M. Denière en effet avait été arrêté, et voici dans quelles circonstances. La veille, jour du dimanche des Rameaux, vers onze heures du matin, il avait passé près de la place Vendôme où le 150e bataillon de fédérés se massait avant de se diriger vers Courbevoie. Parmi les officiers qui s'ingéniaient à faire mettre leurs hommes en rang, M. Denière en avait remarqué un d'assez bonne tournure, sur la tunique duquel brillaient la médaille d'Italie et la croix de la Légion d'honneur ; il n'avait pu réprimer un mouvement de surprise, et, avec une chaleur de cœur que la prudence aurait dû attiédir, il lui dit : Comment, vous ? un soldat décoré, vous allez combattre contre le drapeau de votre pays ! — L'officier ne répondit pas. M. Denière s'éloigna et continua sa route par la rue Saint-Honoré ; il était parvenu près de l'Assomption, lorsqu'il entendit courir derrière lui ; il se retourna et fut arrêté par une douzaine de fédérés lancés à sa poursuite. On le conduisit place Vendôme, dans l'hôtel où était établi l'état-major de la garde nationale. Là on lui fit déposer son argent, sa montre et on l'enferma dans une sorte de poste servant de dépôt.

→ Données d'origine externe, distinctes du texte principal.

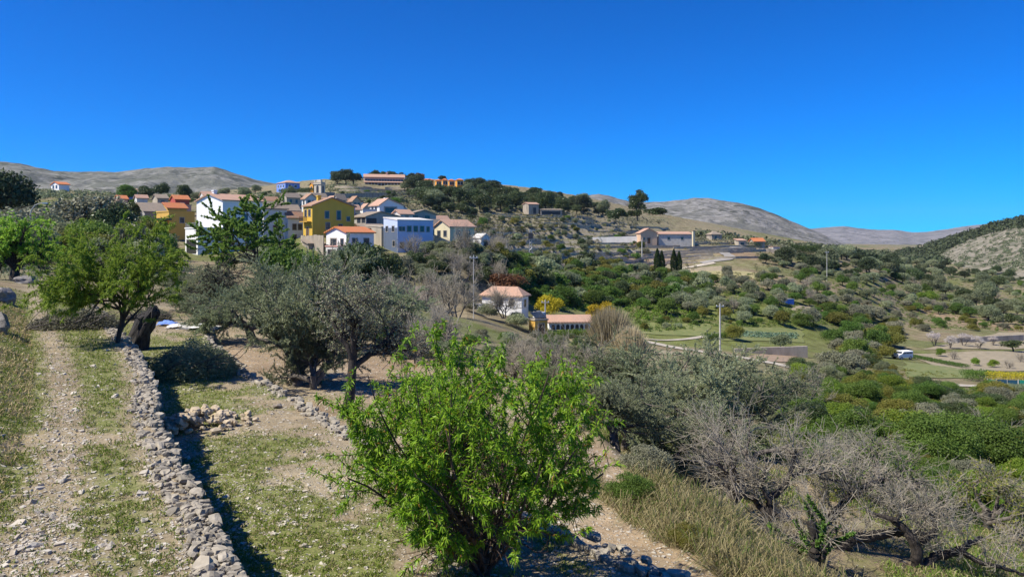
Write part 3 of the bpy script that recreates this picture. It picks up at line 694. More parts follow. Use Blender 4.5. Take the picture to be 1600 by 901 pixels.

L'officier, portant les insignes de chef de bataillon, qui fit les formalités de l'écrou était un homme d'un certain âge, vigoureux, grisonnant, à la boutonnière duquel on voyait un large ruban rouge. Sur ce ruban M. Denière distingua quelques traits noirs qui ressemblaient à de l'écriture ; il concentra toute son attention et lut : Société de tempérance. Ces mots permettraient, si cela en valait la peine, de nommer l'homme qui s'affublait de cette étrange décoration. M. Denière passa la journée et la nuit en prison ; il y fut témoin d'un fait qui mérite d'être raconté. La pièce où les détenus étaient placés n'avait que des dimensions restreintes et, pour en faciliter l'aération, on en laissait la porte ouverte ; deux soldats fédérés la gardaient. L'un, fort jeune, dit à son camarade bien plus âgé que lui : Qui es-tu, toi ? es-tu vengeur, franc-tireur ou enfant perdu ? — L'autre répondit : Je ne suis rien de tout cela ; je suis ouvrier, et lorsque la journée de travail a pris fin, j'aime à rentrer chez moi et à lire mon journal après avoir dîné avec ma femme. — Cinq minutes après, il était arrêté et écroué : Propos séditieux.

Dans la matinée du 3 avril, M. Denière put, moyennant bon pourboire, faire prévenir le marquis de Plœuc, qui accourut avec Charles Beslay. Celui-ci n'était pas content ; il se fit reconnaître par le commandant de poste décoré de l'ordre de la Tempérance et exigea la mise en liberté immédiate de M. Denière. On se confondit en excuses devant le doyen de la Commune et l'on s'empressa de lui obéir, car il avait donné ses ordres avec un ton qui n'admettait pas de réplique. Il était alors midi. Quelques heures plus tard, le dénouement eût été peut-être moins rapide. Ce jour-là en effet le général Henry devait être fait prisonnier, Duval et Flourens allaient être tués. La Commune, exaspérée de sa défaite, se préparait à systématiser le régime de terreur qu'elle avait jusqu'alors laissé exercer selon les fantaisies particulières de ses représentants ; l'heure des otages était sur le point de sonner, et M. Denière, régent de la Banque de France, aurait bien pu passer de la place Vendôme au Dépôt, du Dépôt à Mazas, et de Mazas à la Grande-Roquette, d'où plus d'un détenu n'est pas sorti.

 

 

 



[1] La protestation est signée : Ch. Beslay, ancien représentant du peuple ; Kin, monteur en bronze ; Edm. Aubert, gazier ; Lacord, cuisinier ; Florent, mécanicien ; Lucipia, étudiant ; Chotet. Elle porte la date du 25 novembre 1870.

[2] Le texte du laissez-passer est curieux : Permis au citoyen Plœuc, gouverneur de la Blanque, d'aller et revenir de Versailles. Paris, le 1er avril 1871. Le délégué civil à l'ex-préfecture de police, RAOUL RIGAULT. La signature seule est de Rigault ; le texte est d'une écriture assez rapide, quoique incorrecte.